Bad interaction between wildcard and functional interface conversion

Remi Forax forax at
Wed May 27 15:29:13 UTC 2015

Hi all,

The way the conversion between a lambda (or a method reference) and a 
functional interface is specified doesn't take wildcard (exactly ? 
super) into account making the concept of contravariance of functional 
interface less intuitive that it should be.

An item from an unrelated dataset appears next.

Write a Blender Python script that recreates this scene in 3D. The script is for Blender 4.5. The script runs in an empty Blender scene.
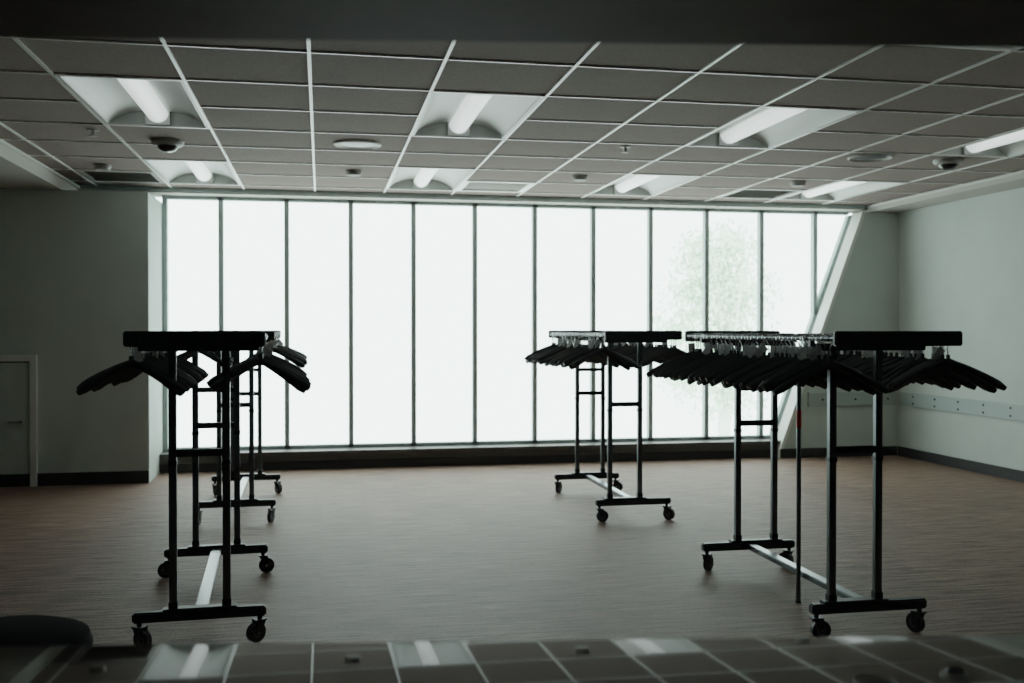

The following code compiles:
   private static void create(Consumer<Consumer<String>> consumer) {
     consumer.accept(s -> System.out.println(s));

This one doesn't compile because "? super Consumer<? super String>" is 
not a functional interface:
   private static void create2(Consumer<? super Consumer<? super 
String>> consumer) {
     consumer.accept(s -> System.out.println(s));

The workaround is to introduce a cast :(
   private static void create3(Consumer<? super Consumer<? super 
String>> consumer) {
     consumer.accept((Consumer<String>)s -> System.out.println(s));
which is stupid in this case because there is no ambiguity.
This cast is just here because the JLS doesn't consider that ? super 
Consumer<...> is a valid target type

IMO, this bug is very similar to JDK-6964923 and i think the spec should 
be changed to allow ? super Foo to be a valid target type for a lambda 
conversion (obviously if Foo is a functional interface).